§ Work to complete: Write out the material exactly, leaving every picture behind.

§ Dataset section:
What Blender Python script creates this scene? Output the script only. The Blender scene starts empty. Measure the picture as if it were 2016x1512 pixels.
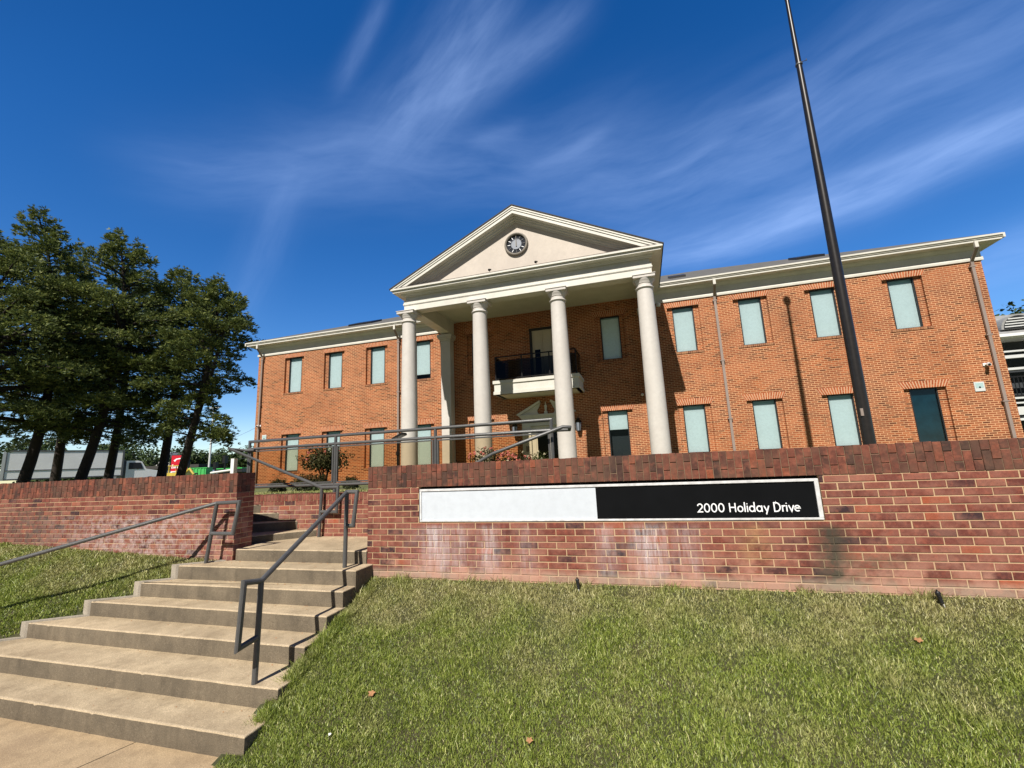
import bpy, math, random
import numpy as np
from mathutils import Matrix, Vector
R = math.radians
scene = bpy.context.scene
# ------------------------------------------------------------------ camera
cam_d = bpy.data.cameras.new('camera'); cam = bpy.data.objects.new('camera', cam_d)
scene.collection.objects.link(cam); scene.camera = cam
cam_d.sensor_width = 36.0; cam_d.sensor_fit = 'HORIZONTAL'; cam_d.lens = 860 / 2016 * 36
cam_d.clip_start = 0.05; cam_d.clip_end = 3000
_r = Vector((0.95796, 0.28365, -0.04315)); _d = Vector((-0.09092, 0.15747, -0.98333)); _f = Vector((-0.27212, 0.94591, 0.17664))
cm = Matrix.Identity(4)
for i in range(3):
    cm[i][0] = _r[i]; cm[i][1] = -_d[i]; cm[i][2] = -_f[i]
cam.matrix_world = cm
# ------------------------------------------------------------------ sun + sky
SUN = Vector((0.14, 1.0, -1.04)).normalized()          # direction the light travels
sun_d = bpy.data.lights.new('sun', 'SUN'); sun_d.energy = 5.0; sun_d.angle = R(0.53); sun_d.color = (1.0, 0.945, 0.86)
sun = bpy.data.objects.new('sun', sun_d); scene.collection.objects.link(sun)
sun.rotation_euler = SUN.to_track_quat('-Z', 'Y').to_euler(); sun.location = (-5, -20, 30)
scene.view_settings.view_transform = 'Standard'; scene.view_settings.look = 'None'
scene.view_settings.exposure = 0.42; scene.view_settings.gamma = 1.0
world = bpy.data.worlds.new('World'); scene.world = world; world.use_nodes = True


class NT:
    """small helper for building node trees"""
    def __init__(s, nt):
        s.nt = nt; nt.nodes.clear()
    def n(s, t, **kw):
        nd = s.nt.nodes.new(t)
        for k, v in kw.items(): setattr(nd, k, v)
        return nd
    def l(s, a, b): s.nt.links.new(a, b)
    def set(s, sock, v):
        if isinstance(v, bpy.types.NodeSocket): s.l(v, sock)
        elif v is not None: sock.default_value = v
    def m(s, op, a, b=None, c=None, clamp=False):
        nd = s.n('ShaderNodeMath', operation=op, use_clamp=clamp)
        s.set(nd.inputs[0], a)
        if b is not None: s.set(nd.inputs[1], b)
        if c is not None: s.set(nd.inputs[2], c)
        return nd.outputs[0]
    def mix(s, f, a, b, mode='MIX'):
        nd = s.n('ShaderNodeMix', data_type='RGBA', blend_type=mode)
        s.set(nd.inputs[0], f)
        s.set(nd.inputs[6], (*a, 1) if isinstance(a, tuple) else a); s.set(nd.inputs[7], (*b, 1) if isinstance(b, tuple) else b)
        return nd.outputs[2]
    def rng(s, v, a, b, c=0.0, d=1.0, smooth=False):
        nd = s.n('ShaderNodeMapRange'); nd.clamp = True
        if smooth: nd.interpolation_type = 'SMOOTHSTEP'
        s.set(nd.inputs[0], v); s.set(nd.inputs[1], a); s.set(nd.inputs[2], b); s.set(nd.inputs[3], c); s.set(nd.inputs[4], d)
        return nd.outputs[0]
    def noise(s, vec, scale, detail=4, rough=0.55, dist=0.0, dims='3D'):
        nd = s.n('ShaderNodeTexNoise', noise_dimensions=dims); s.set(nd.inputs['Vector'], vec)
        s.set(nd.inputs['Scale'], scale); nd.inputs['Detail'].default_value = detail
        nd.inputs['Roughness'].default_value = rough; nd.inputs['Distortion'].default_value = dist
        return nd.outputs[0]
    def xyz(s, v):
        nd = s.n('ShaderNodeSeparateXYZ'); s.l(v, nd.inputs[0]); return nd.outputs
    def comb(s, x, y, z=0.0):
        nd = s.n('ShaderNodeCombineXYZ'); s.set(nd.inputs[0], x); s.set(nd.inputs[1], y); s.set(nd.inputs[2], z); return nd.outputs[0]
    def ramp(s, f, pts):
        nd = s.n('ShaderNodeValToRGB'); s.l(f, nd.inputs[0]); e = nd.color_ramp.elements
        while len(e) < len(pts): e.new(0.5)
        for i, (p, c) in enumerate(pts): e[i].position = p; e[i].color = (*c, 1)
        return nd.outputs[0]


w = NT(world.node_tree)
out = w.n('ShaderNodeOutputWorld'); bg = w.n('ShaderNodeBackground'); w.l(bg.outputs[0], out.inputs[0])
sky = w.n('ShaderNodeTexSky', sky_type='NISHITA'); sky.sun_disc = False
sky.sun_elevation = math.asin(-SUN.z); sky.sun_rotation = math.atan2(-SUN.x, -SUN.y)
sky.altitude = 300; sky.air_density = 1.0; sky.dust_density = 0.25; sky.ozone_density = 3.0
bg.inputs[1].default_value = 0.112
tc = w.n('ShaderNodeTexCoord'); sx, sy, sz = w.xyz(tc.outputs['Generated'])
az = w.m('MULTIPLY', w.m('ARCTAN2', sx, sy), 57.2958); el = w.m('MULTIPLY', w.m('ARCSINE', sz), 57.2958)
# fine high cloud: streaks given by azimuth / elevation of their two ends, width, strength
streaks = [(-39, 43, -33, 51, 1.0, 0.22, 1), (-33, 39, -15, 52, 3.4, 0.40, 2), (-24, 43, -3, 50, 1.8, 0.30, 3),
           (-12, 36.3, -1, 38.8, 0.9, 0.16, 4), (4, 24.0, 44, 26.0, 2.2, 0.60, 5), (-6, 32, 44, 33.5, 5.5, 0.34, 6),
           (-58, 30, -34, 37, 3.6, 0.20, 7), (-50, 17, -44, 33, 1.8, 0.15, 8), (-44, 35, 2, 38.5, 4.5, 0.21, 9),
           (-20, 39, -13, 40.5, 1.0, 0.12, 10), (-70, 3, -40, 5, 1.6, 0.30, 11), (24, 14, 60, 17, 2.4, 0.32, 12)]
cov = None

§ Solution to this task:
What Blender Python script creates this scene? Output the script only. The Blender scene starts empty. Measure the picture as if it were 2016x1512 pixels.
import bpy, math, random
import numpy as np
from mathutils import Matrix, Vector
R = math.radians
scene = bpy.context.scene
# ------------------------------------------------------------------ camera
cam_d = bpy.data.cameras.new('camera'); cam = bpy.data.objects.new('camera', cam_d)
scene.collection.objects.link(cam); scene.camera = cam
cam_d.sensor_width = 36.0; cam_d.sensor_fit = 'HORIZONTAL'; cam_d.lens = 860 / 2016 * 36
cam_d.clip_start = 0.05; cam_d.clip_end = 3000
_r = Vector((0.95796, 0.28365, -0.04315)); _d = Vector((-0.09092, 0.15747, -0.98333)); _f = Vector((-0.27212, 0.94591, 0.17664))
cm = Matrix.Identity(4)
for i in range(3):
    cm[i][0] = _r[i]; cm[i][1] = -_d[i]; cm[i][2] = -_f[i]
cam.matrix_world = cm
# ------------------------------------------------------------------ sun + sky
SUN = Vector((0.14, 1.0, -1.04)).normalized()          # direction the light travels
sun_d = bpy.data.lights.new('sun', 'SUN'); sun_d.energy = 5.0; sun_d.angle = R(0.53); sun_d.color = (1.0, 0.945, 0.86)
sun = bpy.data.objects.new('sun', sun_d); scene.collection.objects.link(sun)
sun.rotation_euler = SUN.to_track_quat('-Z', 'Y').to_euler(); sun.location = (-5, -20, 30)
scene.view_settings.view_transform = 'Standard'; scene.view_settings.look = 'None'
scene.view_settings.exposure = 0.42; scene.view_settings.gamma = 1.0
world = bpy.data.worlds.new('World'); scene.world = world; world.use_nodes = True


class NT:
    """small helper for building node trees"""
    def __init__(s, nt):
        s.nt = nt; nt.nodes.clear()
    def n(s, t, **kw):
        nd = s.nt.nodes.new(t)
        for k, v in kw.items(): setattr(nd, k, v)
        return nd
    def l(s, a, b): s.nt.links.new(a, b)
    def set(s, sock, v):
        if isinstance(v, bpy.types.NodeSocket): s.l(v, sock)
        elif v is not None: sock.default_value = v
    def m(s, op, a, b=None, c=None, clamp=False):
        nd = s.n('ShaderNodeMath', operation=op, use_clamp=clamp)
        s.set(nd.inputs[0], a)
        if b is not None: s.set(nd.inputs[1], b)
        if c is not None: s.set(nd.inputs[2], c)
        return nd.outputs[0]
    def mix(s, f, a, b, mode='MIX'):
        nd = s.n('ShaderNodeMix', data_type='RGBA', blend_type=mode)
        s.set(nd.inputs[0], f)
        s.set(nd.inputs[6], (*a, 1) if isinstance(a, tuple) else a); s.set(nd.inputs[7], (*b, 1) if isinstance(b, tuple) else b)
        return nd.outputs[2]
    def rng(s, v, a, b, c=0.0, d=1.0, smooth=False):
        nd = s.n('ShaderNodeMapRange'); nd.clamp = True
        if smooth: nd.interpolation_type = 'SMOOTHSTEP'
        s.set(nd.inputs[0], v); s.set(nd.inputs[1], a); s.set(nd.inputs[2], b); s.set(nd.inputs[3], c); s.set(nd.inputs[4], d)
        return nd.outputs[0]
    def noise(s, vec, scale, detail=4, rough=0.55, dist=0.0, dims='3D'):
        nd = s.n('ShaderNodeTexNoise', noise_dimensions=dims); s.set(nd.inputs['Vector'], vec)
        s.set(nd.inputs['Scale'], scale); nd.inputs['Detail'].default_value = detail
        nd.inputs['Roughness'].default_value = rough; nd.inputs['Distortion'].default_value = dist
        return nd.outputs[0]
    def xyz(s, v):
        nd = s.n('ShaderNodeSeparateXYZ'); s.l(v, nd.inputs[0]); return nd.outputs
    def comb(s, x, y, z=0.0):
        nd = s.n('ShaderNodeCombineXYZ'); s.set(nd.inputs[0], x); s.set(nd.inputs[1], y); s.set(nd.inputs[2], z); return nd.outputs[0]
    def ramp(s, f, pts):
        nd = s.n('ShaderNodeValToRGB'); s.l(f, nd.inputs[0]); e = nd.color_ramp.elements
        while len(e) < len(pts): e.new(0.5)
        for i, (p, c) in enumerate(pts): e[i].position = p; e[i].color = (*c, 1)
        return nd.outputs[0]


w = NT(world.node_tree)
out = w.n('ShaderNodeOutputWorld'); bg = w.n('ShaderNodeBackground'); w.l(bg.outputs[0], out.inputs[0])
sky = w.n('ShaderNodeTexSky', sky_type='NISHITA'); sky.sun_disc = False
sky.sun_elevation = math.asin(-SUN.z); sky.sun_rotation = math.atan2(-SUN.x, -SUN.y)
sky.altitude = 300; sky.air_density = 1.0; sky.dust_density = 0.25; sky.ozone_density = 3.0
bg.inputs[1].default_value = 0.112
tc = w.n('ShaderNodeTexCoord'); sx, sy, sz = w.xyz(tc.outputs['Generated'])
az = w.m('MULTIPLY', w.m('ARCTAN2', sx, sy), 57.2958); el = w.m('MULTIPLY', w.m('ARCSINE', sz), 57.2958)
# fine high cloud: streaks given by azimuth / elevation of their two ends, width, strength
streaks = [(-39, 43, -33, 51, 1.0, 0.22, 1), (-33, 39, -15, 52, 3.4, 0.40, 2), (-24, 43, -3, 50, 1.8, 0.30, 3),
           (-12, 36.3, -1, 38.8, 0.9, 0.16, 4), (4, 24.0, 44, 26.0, 2.2, 0.60, 5), (-6, 32, 44, 33.5, 5.5, 0.34, 6),
           (-58, 30, -34, 37, 3.6, 0.20, 7), (-50, 17, -44, 33, 1.8, 0.15, 8), (-44, 35, 2, 38.5, 4.5, 0.21, 9),
           (-20, 39, -13, 40.5, 1.0, 0.12, 10), (-70, 3, -40, 5, 1.6, 0.30, 11), (24, 14, 60, 17, 2.4, 0.32, 12)]
cov = None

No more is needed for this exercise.